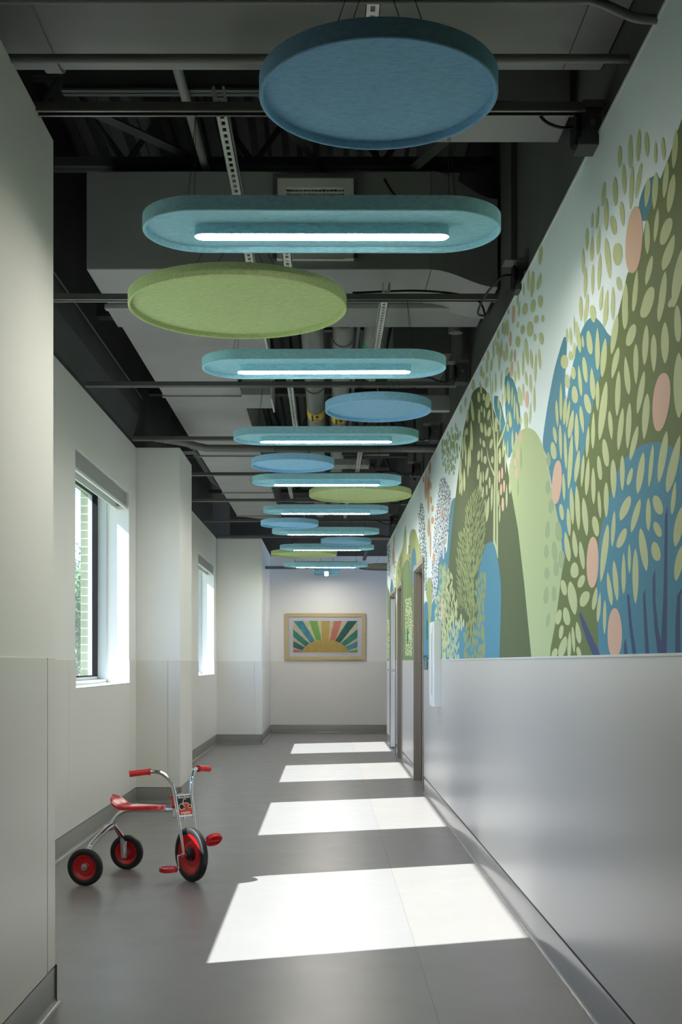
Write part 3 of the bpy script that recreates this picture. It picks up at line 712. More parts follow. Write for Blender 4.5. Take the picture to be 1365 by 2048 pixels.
# frame: main tube down to a fork of two rear legs
m = MB()
m.sweep(smooth_path([(0.455,0.04,0.392),(0.38,0.02,0.388),(0.16,0,0.383),(0.10,0,0.370),(0.055,0,0.335),(0.03,0,0.285)], 8), 0.0145, 16)
for s in (-1, 1):
    m.sweep(smooth_path([(0.035,0,0.295),(0.02,s*0.07,0.27),(0.0,s*0.165,0.222),(-0.004,s*0.21,0.19),(-0.004,s*0.222,0.15),(-0.002,s*0.225,0.08)], 8), 0.0145, 16, flat=1.0)
m.sweep([(0.012,-0.03,0.278),(0.012,0.03,0.278)], 0.019, 14)
m.build('frame', M_chrome, tri, smooth=45)
for s in (-1, 1):
    m = MB(); m.box(-0.017, s*0.232-0.004, 0.07, 0.015, s*0.232+0.004, 0.17); m.lathe([(0,0),(0.01,0),(0.01,0.008),(0,0.008)], Matrix.Translation((0,s*0.226,0.1)) @ Matrix.Rotation(PI/2*s,4,'X'), 8)
    m.build('axle_plate', M_chrome, tri, smooth=30, bev=0.0015)
m = MB(); m.sweep([(0,-0.29,0.1),(0,-0.22,0.1)], 0.006, 10); m.sweep([(0,0.22,0.1),(0,0.29,0.1)], 0.006, 10); m.build('axle', M_steel, tri)
# saddle: turned up behind, narrowing to the nose
m = MB(); NU, NV = 22, 12; grid = []
for i in range(NU+1):
    u = i/NU; x = 0.035+0.315*u
    hw = 0.088*(1-0.55*u**1.4)*(min(1, (u/0.10))**0.45 if u < 0.10 else 1)
    if u > 0.9: hw *= (1-((u-0.9)/0.1)**2*0.45)
    zc = 0.404 + 0.062*max(0, (0.30-u)/0.30)**1.7 + 0.006*u
    row = []
    for j in range(NV+1):
        v = -1+2*j/NV
        row.append((x, v*hw, zc - 0.004*(1-v*v) + (0.006*v*v) - (0.010 if abs(v) > 0.98 else 0)))
    grid.append(row)
b = 0
for r in grid: m.v += r
for r in grid: m.v += [(x,y,z-0.014) for x,y,z in r]
W_ = NV+1; T_ = (NU+1)*W_
for i in range(NU):
    for j in range(NV):
        a = i*W_+j
        m.f.append([a, a+1, a+W_+1, a+W_]); m.m.append(0); m.f.append([T_+a, T_+a+W_, T_+a+W_+1, T_+a+1]); m.m.append(0)
for i in range(NU):
    for j in (0, NV):
        a = i*W_+j; m.f.append([a, a+W_, T_+a+W_, T_+a]); m.m.append(0)
for j in range(NV):
    for i in (0, NU):
        a = i*W_+j; m.f.append([a, a+1, T_+a+1, T_+a]); m.m.append(0)
m.build('seat', M_red, tri, smooth=50, bev=0.002)
# steering assembly, turned to the right about the front wheel
ST = Matrix.Translation((0.507, 0, 0)) @ Matrix.Rotation(math.radians(-36), 4, 'Z')
def sp(u, v, z): return tuple(ST @ Vector((u, v, z)))
R36 = Matrix.Rotation(math.radians(-36), 4, 'Z')
fw, Mx = wheel(sp(0,0,0.149), 0.149, 0.040, R36, tri, 'front_wheel')
m = MB(); m.lathe([(0.0,-0.032),(0.02,-0.032),(0.027,-0.024),(0.027,-0.016),(0.036,-0.012),(0.036,0.012),(0.027,0.016),(0.027,0.024),(0.02,0.032),(0.0,0.032)], Mx, 24)
m.build('hub', mat('black_hub', (26,28,34), 0.35), fw, smooth=35)
m = MB()
for s in (-1, 1):
    m.sweep(smooth_path([sp(-0.002,s*0.047,0.140),sp(-0.010,s*0.047,0.19),sp(-0.052,s*0.050,0.345),sp(-0.062,s*0.052,0.38)], 6), 0.010, 14)
    m.lathe([(0,-0.012),(0.013,-0.012),(0.013,0.012),(0,0.012)], Matrix.Translation(sp(0,s*0.047,0.149)) @ R36 @ RY, 16)
m.build('fork', M_chrome, tri, smooth=40)
for s in (-1, 1):
    m = MB()
    m.sweep(smooth_path([sp(-0.064,s*0.052,0.385),sp(-0.082,s*0.052,0.452),sp(-0.090,s*0.056,0.50),sp(-0.108,s*0.072,0.555),sp(-0.140,s*0.105,0.592),sp(-0.165,s*0.140,0.600),sp(-0.180,s*0.170,0.599)], 8), 0.0112, 16)
    hb = m.build('handlebar', M_chrome, tri, smooth=45)
    m = MB(); P = [sp(-0.176,s*0.160,0.600),sp(-0.190,s*0.190,0.598),sp(-0.222,s*0.262,0.590)]
    m.sweep(P, [0.0165,0.0165,0.0175], 18); m.sweep([sp(-0.174,s*0.157,0.600),sp(-0.1765,s*0.162,0.600)], 0.0205, 18)
    m.build('grip', M_redgrip, hb, smooth=45)
# head plate between the fork tubes with the badge on its front
PL = Matrix.Translation((0,0,0)) @ ST @ Matrix.Translation((-0.073, 0, 0.412)) @ Matrix.Rotation(math.radians(-14), 4, 'Y')
m = MB(); m.box(-0.030,-0.0625,-0.062, 0.004,-0.0585,0.062, M=PL); m.box(-0.030,0.0585,-0.062, 0.004,0.0625,0.062, M=PL)
m.box(0.001,-0.0625,-0.062, 0.006,0.0625,0.062, M=PL); m.box(-0.030,-0.0625,0.058,0.006,0.0625,0.063, M=PL); m.box(-0.030,-0.0625,-0.063,0.006,0.0625,-0.058, M=PL)
hp = m.build('head_plate', M_chrome, tri, smooth=0, bev=0.002)
m = MB(); m.sweep([tuple(PL @ Vector((-0.022,0,-0.075))), tuple(PL @ Vector((-0.022,0,0.07)))], 0.016, 16); m.sweep([tuple(PL @ Vector((-0.022,0,-0.085))), tuple(PL @ Vector((-0.022,0,-0.07)))], 0.006, 10)
m.build('steering_tube', M_chrome, tri, smooth=40)
BK = [mat('badge_cream', (232,224,200), 0.4), mat('badge_black', (20,22,22), 0.4), mat('badge_red', (206,62,44), 0.4)]
m = MB()
def bq(y0, z0, y1, z1, d, mi): m.box(0.006, y0, z0, 0.006+d, y1, z1, mi, M=PL)
bq(-0.049,-0.056,0.049,0.056,0.0006,0); bq(-0.046,-0.012,0.046,0.053,0.0009,1); bq(-0.046,-0.053,0.046,-0.012,0.0009,2)
def ring(cy, cz, R0, R1, d0, d1, mi, n=26):
    for i in range(n):
        a, b_ = 2*PI*i/n, 2*PI*(i+1)/n
        q = [(R1*math.cos(a),R1*math.sin(a)),(R1*math.cos(b_),R1*math.sin(b_)),(R0*math.cos(b_),R0*math.sin(b_)),(R0*math.cos(a),R0*math.sin(a))]
        m.poly([PL @ Vector((0.006+d1, cy+u, cz+v)) for u, v in q], mi)
def dot(cy, cz, R1, d, mi, n=26):
    m.poly([PL @ Vector((0.006+d, cy+R1*math.cos(2*PI*i/n), cz+R1*math.sin(2*PI*i/n))) for i in range(n)], mi)
def strip(pts, wd, d, mi):
    for (a, b_), (c, e_) in zip(pts[:-1], pts[1:]):
        dx, dz = c-a, e_-b_; L = math.hypot(dx, dz); nx, nz = -dz/L*wd/2, dx/L*wd/2
        m.poly([PL @ Vector((0.006+d, p, q)) for p, q in ((a+nx,b_+nz),(a-nx,b_-nz),(c-nx,e_-nz),(c+nx,e_+nz))], mi)
# small drawing of a tricycle: red body, big and small wheel, handlebar
m.poly([PL @ Vector((0.006+0.0011, p, q)) for p, q in ((-0.010,0.010),(0.018,0.010),(0.028,-0.002),(0.028,-0.014),(-0.012,-0.014))], 2)
dot(-0.022,-0.008,0.0148,0.0013,1); ring(-0.022,-0.008,0.0145,0.018,0,0.0014,0)
dot(0.031,-0.008,0.0082,0.0013,1); ring(0.031,-0.008,0.008,0.0108,0,0.0014,0)
strip([(-0.015,0.008),(-0.003,0.034),(0.002,0.036),(0.012,0.031)],0.0035,0.0015,0); strip([(-0.012,0.012),(0.018,0.012),(0.026,0.004)],0.003,0.0015,0)
badge = m.build('badge', BK, hp, smooth=0, fix=False)
def text_part(txt, size, M, mt, parent, name='lettering'):
    cu = bpy.data.curves.new(name, 'FONT'); cu.body = txt; cu.size = size; cu.align_x = 'CENTER'; cu.align_y = 'CENTER'; cu.offset = size*0.02
    tmp = bpy.data.objects.new(name+'_tmp', cu); C.objects.link(tmp)
    dg = bpy.context.evaluated_depsgraph_get(); me = bpy.data.meshes.new_from_object(tmp.evaluated_get(dg))
    bpy.data.objects.remove(tmp, do_unlink=True); bpy.data.curves.remove(cu)
    me.transform(M); me.materials.clear(); me.materials.append(mt)
    o = bpy.data.objects.new(name, me); C.objects.link(o); o.parent = parent; me.name = name; return o
TX = PL @ Matrix.Translation((0.006+0.0018, 0, 0)) @ Matrix(((0,0,1,0),(1,0,0,0),(0,1,0,0),(0,0,0,1)))
text_part('SilverRider', 0.0178, TX @ Matrix.Translation((0,0.0445,0)), BK[0], hp)
text_part('angeles', 0.0205, TX @ Matrix.Translation((0.0,-0.041,0)), BK[0], hp)
# cranks and pedals
for s, c in ((-1, (0.018,-0.064)), (1, (-0.018,0.064))):
    m = MB(); z0 = 0.149
    m.sweep(smooth_path([sp(0,s*0.03,z0),sp(0,s*0.078,z0),sp(c[0]*0.1,s*0.088,z0+c[1]*0.12),sp(c[0]*0.9,s*0.092,z0+c[1]*0.88),sp(c[0],s*0.098,z0+c[1]),sp(c[0],s*0.20,z0+c[1])], 5), 0.0055, 10)
    ck = m.build('crank', M_steel, tri, smooth=45)
    m = MB(); tilt = math.radians(4 if s < 0 else -52)
    PM = ST @ Matrix.Translation((c[0], s*0.158, z0+c[1])) @ Matrix.Rotation(tilt, 4, 'Y')
    n = 28; th = 0.011
    def oval(a, b): return [(a*math.copysign(abs(math.cos(2*PI*i/n))**0.8, math.cos(2*PI*i/n)), b*math.copysign(abs(math.sin(2*PI*i/n))**0.8, math.sin(2*PI*i/n))) for i in range(n)]
    O, I_ = oval(0.040, 0.050), oval(0.033, 0.043)
    for i in range(n):
        j = (i+1) % n
        for P, Q in (((O[i],-th),(O[j],th)),):
            m.poly([PM @ Vector((O[i][0],O[i][1],-th)), PM @ Vector((O[j][0],O[j][1],-th)), PM @ Vector((O[j][0],O[j][1],th)), PM @ Vector((O[i][0],O[i][1],th))])
            m.poly([PM @ Vector((I_[j][0],I_[j][1],-th)), PM @ Vector((I_[i][0],I_[i][1],-th)), PM @ Vector((I_[i][0],I_[i][1],th)), PM @ Vector((I_[j][0],I_[j][1],th))])
            for zz in (-th, th): m.poly([PM @ Vector((O[i][0],O[i][1],zz)), PM @ Vector((O[j][0],O[j][1],zz)), PM @ Vector((I_[j][0],I_[j][1],zz)), PM @ Vector((I_[i][0],I_[i][1],zz))])
    for k in range(5):
        yy = -0.032+0.016*k; xx = 0.036*math.sqrt(max(0.1, 1-(yy/0.05)**2)); m.box(-xx, yy-0.003, -th*0.8, xx, yy+0.003, th*0.9, M=PM)
    m.box(-0.006,-0.046,-th*0.9, 0.006,0.046,th*0.8, M=PM)
    m.build('pedal', M_red, ck, smooth=0)

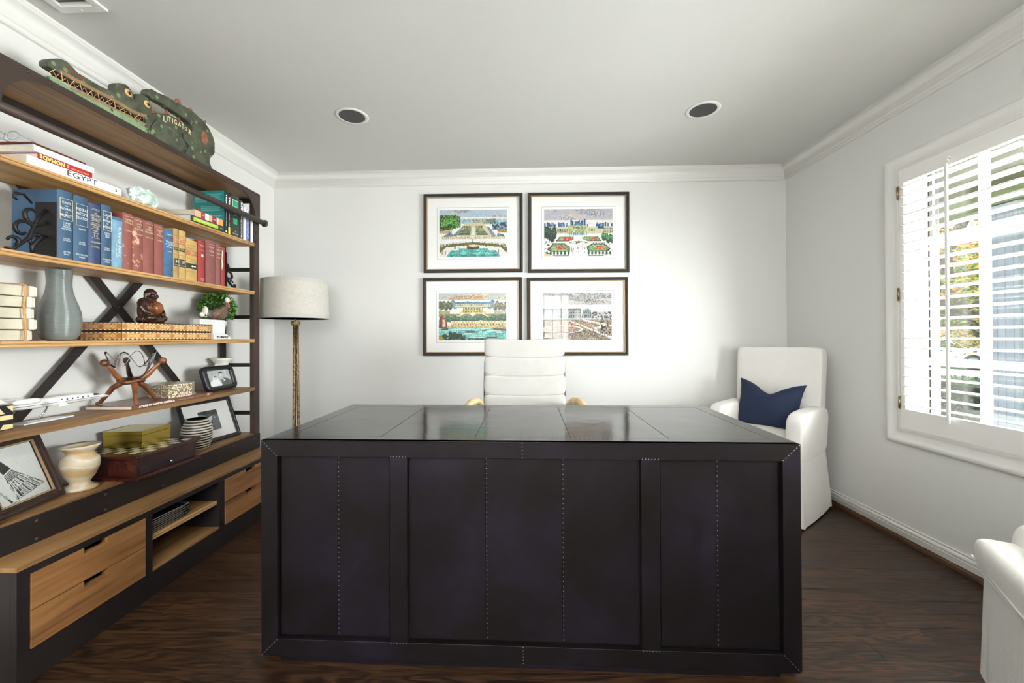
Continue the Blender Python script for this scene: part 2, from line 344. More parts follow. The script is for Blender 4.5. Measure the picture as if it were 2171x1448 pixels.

+ + + + + + +

What this task involves:
Your answer should be a single number: how many lines of the material contain the word "pixels".

Exercise result:
2